Girls, Edna O’Brien
Edna O’Brien s’empare dans son dernier roman d’un évènement tragique qui suscita l’émoi l’international en 2014 : l’enlèvement d’une centaine de lycéennes par Boko Haram au Nigéria. Quelques années plus tard, certaines se sont enfuies, d’autres ont été libérées, d’autres encore sont toujours portées disparues. L’autrice retrace le parcours de l’une d’entre elles dans un récit bouleversant.
« J’étais une fille autrefois, c’est fini. Je pue. Couverte de croûtes de sang, mon pagne en lambeaux. Mes entrailles, un bourbier. Emmenée en trombe à travers cette forêt que j’ai vue, cette première nuit d’effroi, quand mes amies et moi avons été arrachées à l’école. » Ainsi s’ouvre le dernier roman d’Edna O’Brien. Des phrases incisives qui placent d’emblée le lecteur sur la crête du soutenable. De courts chapitres, écrits à la première personne, se succèdent, comme autant d’incursions dans l’esprit chancelant de Maryam, jeune fille enlevée par Boko Haram et réduite en esclavage. Des fragments terrifiants d’une vie en lambeaux. Des instantanés qui retracent le calvaire de la jeune fille, violée, mariée de force, mais qui trouve la force de fuir, de survivre et d’être mère : « Je ne suis pas assez grande pour être ta mère. » confie-t-elle, exténuée et désespérée, à son bébé.
L’horreur du camp djihadiste, la fuite éperdue dans la forêt avec son bébé, Babby, et une de ses compagnes, Buki, ne sont pas les dernières épreuves que doit endurer Maryam. Suspecte plus que victime, elle doit encore prouver qu’elle ne s’est pas convertie et ne représente aucun danger. Pire, elle reste, même aux yeux des siens, « une femme du bush » marquée du sceau de l’infamie. Les retrouvailles tant espérées avec sa mère, son père et son frère n’ont pas lieu. C’est de retour dans son village que les derniers remparts de la jeune fille cèdent : « Au milieu de toute cette prière, de ces mea culpa et de cette hypocrisie, quelque chose en moi s’est noirci. Je m’en suis approchée. Je l’ai étreinte. J’y suis entrée, dans la noirceur. »

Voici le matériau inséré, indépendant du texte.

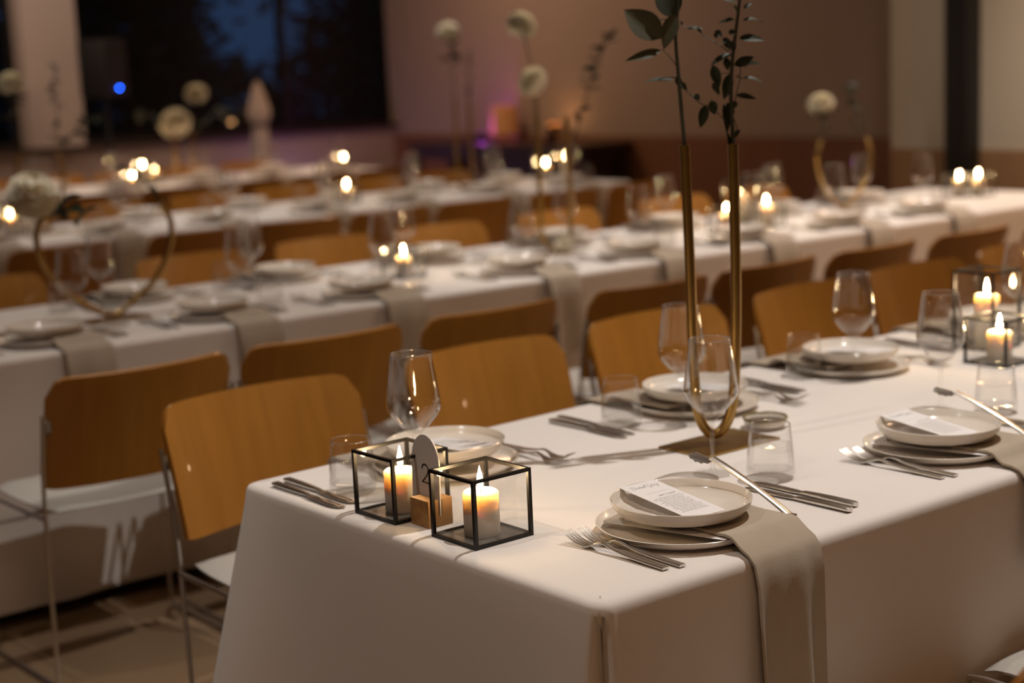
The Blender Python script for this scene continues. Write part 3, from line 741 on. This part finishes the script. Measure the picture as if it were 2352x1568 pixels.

Edna O’Brien ne nous épargne aucune des violences subies par les jeunes filles enlevées, mais son écriture toute en pudeur et en retenue leur rend leur dignité. Et la belle traduction d’Aude de Saint-Loup et de Pierre-Emmanuel Dauzat ne la trahit en rien. Le lecteur s’accroche à la beauté des mots, des phrases, refuges contre la noirceur environnante : « Parfois je suis dans la forêt, une forêt peu familière, vidée de toute humanité. Les arbres sont gigantesques, leurs troncs gris noueux. Ils parlent un parler noueux. » La parole de Maryam semble se déployer dans un seul souffle, laissant le lecteur suspendu à ce flot qui le plonge dans un récit atroce et sublime. La parole se révèle au fil des chapitres l’un des enjeux du récit puisqu’elle est la clef de la liberté : censurée au camp djihadiste, impossible face à son thérapeute tant la jeune fille reste prisonnière du cauchemar vécu : « Je lui dis des choses, pour ne pas lui dire des choses […]. Il sait qu’il y a plus à dire, mais que je ne peux pas. Entre nous il y a ce fossé béant. » ; puis, elle surgit, libère, et permet de reprendre en main son destin volé : « Je n’arrive pas à croire que je lui raconte, que je confesse réellement mon massacre nocturne. A chaque rêve, la nuit, ça devient plus sanglant. Je fais bouillir mes ravisseurs dans de grandes marmites noires. »
Girl vient s’inscrit dans la continuité d’une œuvre qui s’attache à des parcours de femmes courageuses qui ont lutté pour leur liberté, à l’image de l’autrice elle-même. Le titre d’ailleurs en fait entendre un autre, The Country Girls, roman autobiographique dans lequel Edna O’Brien retrace son enfance dans une famille irlandaise conservatrice où la littérature et les femmes n’ont pas voix au chapitre. Un singulier en écho à un pluriel, une destinée qui vient en dire tant d’autres.
Roman magistral et éprouvant, « Girl est un livre courageux sur une âme courageuse » pour reprendre la belle formule de J.M. Coetzee.
Girl, Edna O’Brien, traduit de l’anglais par Aude de Saint-Loup et Pierre-Emmanuel Dauzat, éd. Sabine Wespieser, 250p.